__INSTRUCTION__. Start at the first line of the material below and retype each line through the one containing "r = lin(c);", exactly.

__PROVIDED DATA__.

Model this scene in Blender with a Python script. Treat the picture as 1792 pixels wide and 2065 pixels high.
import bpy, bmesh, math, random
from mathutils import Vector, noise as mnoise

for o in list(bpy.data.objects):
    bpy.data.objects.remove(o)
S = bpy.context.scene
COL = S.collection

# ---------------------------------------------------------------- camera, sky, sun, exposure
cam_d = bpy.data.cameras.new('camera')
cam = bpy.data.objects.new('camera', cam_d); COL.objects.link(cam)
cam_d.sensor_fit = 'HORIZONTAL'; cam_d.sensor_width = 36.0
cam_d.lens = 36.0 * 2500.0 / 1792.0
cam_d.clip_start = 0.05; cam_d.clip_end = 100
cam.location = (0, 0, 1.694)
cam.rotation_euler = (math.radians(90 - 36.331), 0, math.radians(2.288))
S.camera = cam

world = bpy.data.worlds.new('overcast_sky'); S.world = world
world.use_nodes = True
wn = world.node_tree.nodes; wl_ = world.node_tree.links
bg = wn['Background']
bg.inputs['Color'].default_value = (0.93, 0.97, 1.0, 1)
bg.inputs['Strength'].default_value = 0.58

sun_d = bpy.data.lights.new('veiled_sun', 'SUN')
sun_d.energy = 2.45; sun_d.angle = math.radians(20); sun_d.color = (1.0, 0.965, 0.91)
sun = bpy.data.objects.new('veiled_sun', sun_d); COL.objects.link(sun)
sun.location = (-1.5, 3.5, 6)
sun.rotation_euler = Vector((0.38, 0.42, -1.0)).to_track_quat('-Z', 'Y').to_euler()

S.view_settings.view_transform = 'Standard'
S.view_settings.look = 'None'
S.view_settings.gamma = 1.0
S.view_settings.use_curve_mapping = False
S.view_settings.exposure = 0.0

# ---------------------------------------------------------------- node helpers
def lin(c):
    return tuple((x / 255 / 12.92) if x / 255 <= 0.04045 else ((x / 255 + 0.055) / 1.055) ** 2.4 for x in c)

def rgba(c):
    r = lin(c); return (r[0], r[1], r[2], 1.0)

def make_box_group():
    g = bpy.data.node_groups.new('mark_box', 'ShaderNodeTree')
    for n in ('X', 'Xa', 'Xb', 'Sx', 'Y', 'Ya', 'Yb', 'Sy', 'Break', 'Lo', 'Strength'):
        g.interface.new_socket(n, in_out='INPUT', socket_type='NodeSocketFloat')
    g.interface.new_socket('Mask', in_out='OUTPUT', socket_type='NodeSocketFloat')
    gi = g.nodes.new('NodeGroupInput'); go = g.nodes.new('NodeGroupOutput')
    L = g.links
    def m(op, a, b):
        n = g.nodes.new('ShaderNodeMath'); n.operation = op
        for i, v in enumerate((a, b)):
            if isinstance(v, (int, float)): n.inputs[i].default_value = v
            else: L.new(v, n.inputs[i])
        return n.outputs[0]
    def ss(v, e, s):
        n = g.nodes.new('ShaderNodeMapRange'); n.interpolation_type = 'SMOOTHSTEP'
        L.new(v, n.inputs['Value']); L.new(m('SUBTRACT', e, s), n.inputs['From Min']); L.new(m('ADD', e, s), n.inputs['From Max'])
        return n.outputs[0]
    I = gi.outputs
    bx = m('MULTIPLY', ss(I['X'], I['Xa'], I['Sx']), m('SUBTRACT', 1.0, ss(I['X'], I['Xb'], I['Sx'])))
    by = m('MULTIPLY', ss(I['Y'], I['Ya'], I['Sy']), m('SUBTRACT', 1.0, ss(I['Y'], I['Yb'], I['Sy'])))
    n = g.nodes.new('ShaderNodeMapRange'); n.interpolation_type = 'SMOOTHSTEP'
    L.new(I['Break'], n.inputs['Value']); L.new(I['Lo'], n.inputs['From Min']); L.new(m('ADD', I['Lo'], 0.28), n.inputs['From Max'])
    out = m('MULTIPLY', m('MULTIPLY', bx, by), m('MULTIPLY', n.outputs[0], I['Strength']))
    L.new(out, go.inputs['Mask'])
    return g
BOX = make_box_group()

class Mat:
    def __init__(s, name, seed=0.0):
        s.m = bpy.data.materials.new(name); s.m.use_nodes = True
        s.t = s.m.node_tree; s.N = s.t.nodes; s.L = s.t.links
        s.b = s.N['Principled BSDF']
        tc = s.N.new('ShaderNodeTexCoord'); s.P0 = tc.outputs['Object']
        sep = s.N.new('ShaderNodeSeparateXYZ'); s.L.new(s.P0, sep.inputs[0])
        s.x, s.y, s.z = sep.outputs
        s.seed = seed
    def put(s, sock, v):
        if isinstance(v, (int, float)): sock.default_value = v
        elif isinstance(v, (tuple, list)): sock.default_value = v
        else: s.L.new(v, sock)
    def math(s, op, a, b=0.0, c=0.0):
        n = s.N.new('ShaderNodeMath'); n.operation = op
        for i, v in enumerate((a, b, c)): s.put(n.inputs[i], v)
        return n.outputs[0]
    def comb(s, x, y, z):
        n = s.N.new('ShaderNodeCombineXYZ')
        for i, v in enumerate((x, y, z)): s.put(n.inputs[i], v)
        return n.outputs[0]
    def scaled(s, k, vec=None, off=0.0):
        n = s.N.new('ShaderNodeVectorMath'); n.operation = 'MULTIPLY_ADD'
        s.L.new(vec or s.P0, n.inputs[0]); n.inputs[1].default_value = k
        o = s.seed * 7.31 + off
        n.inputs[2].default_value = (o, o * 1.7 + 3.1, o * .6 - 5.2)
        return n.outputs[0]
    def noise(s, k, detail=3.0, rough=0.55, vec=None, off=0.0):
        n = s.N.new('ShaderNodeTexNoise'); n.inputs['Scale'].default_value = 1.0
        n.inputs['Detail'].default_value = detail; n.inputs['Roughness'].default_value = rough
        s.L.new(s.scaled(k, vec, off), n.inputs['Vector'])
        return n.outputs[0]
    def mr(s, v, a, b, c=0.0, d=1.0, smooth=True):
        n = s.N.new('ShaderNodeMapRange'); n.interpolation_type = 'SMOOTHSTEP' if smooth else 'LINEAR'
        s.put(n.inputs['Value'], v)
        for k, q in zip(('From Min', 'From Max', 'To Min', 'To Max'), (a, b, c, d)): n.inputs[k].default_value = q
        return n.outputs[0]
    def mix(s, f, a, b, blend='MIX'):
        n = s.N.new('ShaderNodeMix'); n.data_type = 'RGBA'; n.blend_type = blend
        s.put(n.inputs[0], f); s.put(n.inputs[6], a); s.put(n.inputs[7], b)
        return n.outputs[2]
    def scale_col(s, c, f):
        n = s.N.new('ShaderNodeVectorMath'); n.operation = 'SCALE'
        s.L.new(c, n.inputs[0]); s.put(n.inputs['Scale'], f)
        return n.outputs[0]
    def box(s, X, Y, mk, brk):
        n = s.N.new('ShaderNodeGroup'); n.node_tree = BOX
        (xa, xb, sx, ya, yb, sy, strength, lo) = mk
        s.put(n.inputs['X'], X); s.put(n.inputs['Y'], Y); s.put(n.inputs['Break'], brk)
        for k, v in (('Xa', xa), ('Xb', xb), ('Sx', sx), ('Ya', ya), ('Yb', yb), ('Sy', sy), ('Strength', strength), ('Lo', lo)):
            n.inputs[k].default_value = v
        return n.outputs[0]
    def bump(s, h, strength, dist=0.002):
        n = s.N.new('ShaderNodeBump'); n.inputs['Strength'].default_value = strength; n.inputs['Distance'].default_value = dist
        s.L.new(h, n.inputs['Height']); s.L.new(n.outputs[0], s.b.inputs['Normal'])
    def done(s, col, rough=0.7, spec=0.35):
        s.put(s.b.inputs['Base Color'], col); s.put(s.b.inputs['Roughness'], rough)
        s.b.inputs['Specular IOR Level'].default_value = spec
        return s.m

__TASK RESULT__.
Model this scene in Blender with a Python script. Treat the picture as 1792 pixels wide and 2065 pixels high.
import bpy, bmesh, math, random
from mathutils import Vector, noise as mnoise

for o in list(bpy.data.objects):
    bpy.data.objects.remove(o)
S = bpy.context.scene
COL = S.collection

# ---------------------------------------------------------------- camera, sky, sun, exposure
cam_d = bpy.data.cameras.new('camera')
cam = bpy.data.objects.new('camera', cam_d); COL.objects.link(cam)
cam_d.sensor_fit = 'HORIZONTAL'; cam_d.sensor_width = 36.0
cam_d.lens = 36.0 * 2500.0 / 1792.0
cam_d.clip_start = 0.05; cam_d.clip_end = 100
cam.location = (0, 0, 1.694)
cam.rotation_euler = (math.radians(90 - 36.331), 0, math.radians(2.288))
S.camera = cam

world = bpy.data.worlds.new('overcast_sky'); S.world = world
world.use_nodes = True
wn = world.node_tree.nodes; wl_ = world.node_tree.links
bg = wn['Background']
bg.inputs['Color'].default_value = (0.93, 0.97, 1.0, 1)
bg.inputs['Strength'].default_value = 0.58

sun_d = bpy.data.lights.new('veiled_sun', 'SUN')
sun_d.energy = 2.45; sun_d.angle = math.radians(20); sun_d.color = (1.0, 0.965, 0.91)
sun = bpy.data.objects.new('veiled_sun', sun_d); COL.objects.link(sun)
sun.location = (-1.5, 3.5, 6)
sun.rotation_euler = Vector((0.38, 0.42, -1.0)).to_track_quat('-Z', 'Y').to_euler()

S.view_settings.view_transform = 'Standard'
S.view_settings.look = 'None'
S.view_settings.gamma = 1.0
S.view_settings.use_curve_mapping = False
S.view_settings.exposure = 0.0

# ---------------------------------------------------------------- node helpers
def lin(c):
    return tuple((x / 255 / 12.92) if x / 255 <= 0.04045 else ((x / 255 + 0.055) / 1.055) ** 2.4 for x in c)

def rgba(c):
    r = lin(c); return (r[0], r[1], r[2], 1.0)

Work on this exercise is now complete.